Unabashed and delusional racism

One measure of just how extreme Orbán’s nativist brand of politics had become was the cut of his admirers from the ranks of far-right extremists across Europe. In an open letter following the 2018 election landslide, Renaud Camus described the Prime Minister as the very embodiment of European Resistance and of a clear refusal to submit to the Great Replacement, and Hungary as a flag bearer of European Resistance.

In Orbán’s notorious 2022 ‘race-mixing’ speech, he declared that a battle was in progress between the two halves of Europe: a ‘mixed-race world’ in which European peoples are mixed with those arriving from outside Europe: “And there is our world, where people from within Europe mix with one another, move around, work, and relocate … in the Carpathian Basin we are not mixed-race: we are simply a mixture of peoples living in our own European homeland. This is why we have always fought: we are willing to mix with one another, but we do not want to become peoples of mixed-race.” 

The remarks prompted U.S. envoy against anti-Semitism Deborah Lipstadt to express her deep alarm at the prime minister's "use of rhetoric that clearly evokes Nazi racial ideology."  More shocking was the resignation of one of Orbán’s closest advisers, who described the speech as openly racist, “worthy of Goebbels”, and appealing to "the most bloodthirsty race haters.”

At home, Orbán described Hungarian Roma as a historical burden, and following a court case on school segregation in 2020, made the move favoured by white supremacists and nativists worldwide by portraying the ethnic majority as the victims: "Non-Roma began to feel that they had to back down and apologize, despite being the majority. They feel like they are in a hostile environment in their own homeland." He warned that the majority needs to feel at home: “It cannot happen that in order for a minority to feel at home, the majority must feel like strangers in their own towns, villages, or homeland. This is not acceptable. And as long as I am the prime minister, nothing of the sort will happen. Because this is the country of the natives, our country...”  

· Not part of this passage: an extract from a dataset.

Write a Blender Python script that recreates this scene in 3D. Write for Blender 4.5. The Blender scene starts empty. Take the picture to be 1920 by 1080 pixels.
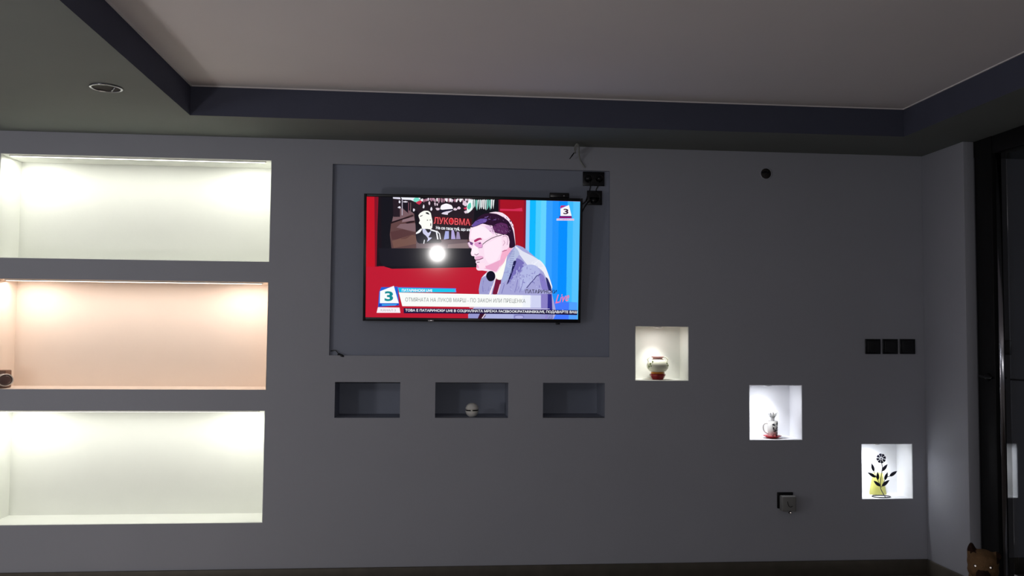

Back in 2018, UN High Commissioner for Human Rights Zeid Ra’ad al-Hussein called out Orbán as one of Europe’s racists who have “cast off any sense of embarrassment”, and described another speech by Orbán, where he said "we do not want our colour... to be mixed in with others" as “a clear-cut statement of racism … an insult to every African, Asian, Middle Eastern or Latin American woman, man and child.” The Commissioner Zeid Ra’ad al-Hussein described Orbán’s racist rhetoric as ‘increasingly delusional’, and his verdict was that “the increasingly authoritarian – though democratically elected – Viktor Orbán is a racist and xenophobe.”  


The ERRC supports the values of freedom, fundamental rights, and democracy for all Hungarian citizens and those who dwell within its borders, without distinction. By the standards set by the European Parliament in successive resolutions, it is beyond any doubt that the actions, policies, and rhetoric of this regime amount to a deliberate sustained and systematic effort to undermine those European values set out in Article 2: “of respect for human dignity, freedom, democracy, equality, the rule of law and respect for human rights, including the rights of persons belonging to minorities.” 

For the ERRC, participation in events organised by the Hungarian Presidency would amount to collusion and complicity with this “hybrid regime of electoral autocracy”. The ERRC urges other civil organisations to join this boycott of the forthcoming presidency: first, to signal collective disdain for those who would abuse the rights of others and undermine democracy; and second, to express solidarity with human right defenders and all who have been targeted by this regime.